BEGIN
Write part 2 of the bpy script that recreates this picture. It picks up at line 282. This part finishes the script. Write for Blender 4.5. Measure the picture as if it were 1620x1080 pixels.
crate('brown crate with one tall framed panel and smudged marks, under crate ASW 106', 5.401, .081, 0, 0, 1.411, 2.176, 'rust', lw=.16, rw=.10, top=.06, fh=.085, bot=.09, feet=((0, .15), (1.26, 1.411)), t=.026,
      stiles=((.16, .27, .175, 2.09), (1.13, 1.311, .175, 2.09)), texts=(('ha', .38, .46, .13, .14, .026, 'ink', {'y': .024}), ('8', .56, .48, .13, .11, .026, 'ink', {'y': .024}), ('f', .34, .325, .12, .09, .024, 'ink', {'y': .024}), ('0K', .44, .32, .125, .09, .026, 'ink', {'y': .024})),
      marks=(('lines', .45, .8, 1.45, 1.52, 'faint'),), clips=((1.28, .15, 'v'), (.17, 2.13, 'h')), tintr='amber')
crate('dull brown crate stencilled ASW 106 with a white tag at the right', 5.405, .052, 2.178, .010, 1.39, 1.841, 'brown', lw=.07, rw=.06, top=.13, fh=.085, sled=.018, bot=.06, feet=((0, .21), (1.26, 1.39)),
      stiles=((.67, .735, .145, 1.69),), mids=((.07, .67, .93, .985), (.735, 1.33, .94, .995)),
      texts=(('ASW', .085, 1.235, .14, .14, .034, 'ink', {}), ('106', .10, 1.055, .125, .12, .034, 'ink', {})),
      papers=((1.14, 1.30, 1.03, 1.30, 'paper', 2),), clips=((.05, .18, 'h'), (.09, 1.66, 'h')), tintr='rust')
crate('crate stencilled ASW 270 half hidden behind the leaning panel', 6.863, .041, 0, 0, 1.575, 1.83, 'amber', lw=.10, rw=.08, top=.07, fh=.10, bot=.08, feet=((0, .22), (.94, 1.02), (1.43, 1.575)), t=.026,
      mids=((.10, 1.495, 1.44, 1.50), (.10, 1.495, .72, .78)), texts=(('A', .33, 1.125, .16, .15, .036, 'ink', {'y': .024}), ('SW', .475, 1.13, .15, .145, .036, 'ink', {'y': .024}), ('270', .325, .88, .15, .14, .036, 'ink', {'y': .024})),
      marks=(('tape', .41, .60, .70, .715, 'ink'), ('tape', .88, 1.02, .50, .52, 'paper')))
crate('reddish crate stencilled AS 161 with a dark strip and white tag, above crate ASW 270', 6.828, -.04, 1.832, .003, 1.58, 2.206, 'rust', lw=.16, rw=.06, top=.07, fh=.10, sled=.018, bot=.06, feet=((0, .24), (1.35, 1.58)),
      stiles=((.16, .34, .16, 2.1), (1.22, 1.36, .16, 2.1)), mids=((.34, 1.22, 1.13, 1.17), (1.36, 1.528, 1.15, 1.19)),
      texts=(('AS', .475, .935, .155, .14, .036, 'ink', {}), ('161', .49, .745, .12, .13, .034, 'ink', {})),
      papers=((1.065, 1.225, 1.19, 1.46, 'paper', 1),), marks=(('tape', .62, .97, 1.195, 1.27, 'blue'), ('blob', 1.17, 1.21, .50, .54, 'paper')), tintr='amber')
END
Transcribe all of the material exactly. Omit nothing.

Write part 2 of the bpy script that recreates this picture. It picks up at line 282. This part finishes the script. Write for Blender 4.5. Measure the picture as if it were 1620x1080 pixels.
crate('brown crate with one tall framed panel and smudged marks, under crate ASW 106', 5.401, .081, 0, 0, 1.411, 2.176, 'rust', lw=.16, rw=.10, top=.06, fh=.085, bot=.09, feet=((0, .15), (1.26, 1.411)), t=.026,
      stiles=((.16, .27, .175, 2.09), (1.13, 1.311, .175, 2.09)), texts=(('ha', .38, .46, .13, .14, .026, 'ink', {'y': .024}), ('8', .56, .48, .13, .11, .026, 'ink', {'y': .024}), ('f', .34, .325, .12, .09, .024, 'ink', {'y': .024}), ('0K', .44, .32, .125, .09, .026, 'ink', {'y': .024})),
      marks=(('lines', .45, .8, 1.45, 1.52, 'faint'),), clips=((1.28, .15, 'v'), (.17, 2.13, 'h')), tintr='amber')
crate('dull brown crate stencilled ASW 106 with a white tag at the right', 5.405, .052, 2.178, .010, 1.39, 1.841, 'brown', lw=.07, rw=.06, top=.13, fh=.085, sled=.018, bot=.06, feet=((0, .21), (1.26, 1.39)),
      stiles=((.67, .735, .145, 1.69),), mids=((.07, .67, .93, .985), (.735, 1.33, .94, .995)),
      texts=(('ASW', .085, 1.235, .14, .14, .034, 'ink', {}), ('106', .10, 1.055, .125, .12, .034, 'ink', {})),
      papers=((1.14, 1.30, 1.03, 1.30, 'paper', 2),), clips=((.05, .18, 'h'), (.09, 1.66, 'h')), tintr='rust')
crate('crate stencilled ASW 270 half hidden behind the leaning panel', 6.863, .041, 0, 0, 1.575, 1.83, 'amber', lw=.10, rw=.08, top=.07, fh=.10, bot=.08, feet=((0, .22), (.94, 1.02), (1.43, 1.575)), t=.026,
      mids=((.10, 1.495, 1.44, 1.50), (.10, 1.495, .72, .78)), texts=(('A', .33, 1.125, .16, .15, .036, 'ink', {'y': .024}), ('SW', .475, 1.13, .15, .145, .036, 'ink', {'y': .024}), ('270', .325, .88, .15, .14, .036, 'ink', {'y': .024})),
      marks=(('tape', .41, .60, .70, .715, 'ink'), ('tape', .88, 1.02, .50, .52, 'paper')))
crate('reddish crate stencilled AS 161 with a dark strip and white tag, above crate ASW 270', 6.828, -.04, 1.832, .003, 1.58, 2.206, 'rust', lw=.16, rw=.06, top=.07, fh=.10, sled=.018, bot=.06, feet=((0, .24), (1.35, 1.58)),
      stiles=((.16, .34, .16, 2.1), (1.22, 1.36, .16, 2.1)), mids=((.34, 1.22, 1.13, 1.17), (1.36, 1.528, 1.15, 1.19)),
      texts=(('AS', .475, .935, .155, .14, .036, 'ink', {}), ('161', .49, .745, .12, .13, .034, 'ink', {})),
      papers=((1.065, 1.225, 1.19, 1.46, 'paper', 1),), marks=(('tape', .62, .97, 1.195, 1.27, 'blue'), ('blob', 1.17, 1.21, .50, .54, 'paper')), tintr='amber')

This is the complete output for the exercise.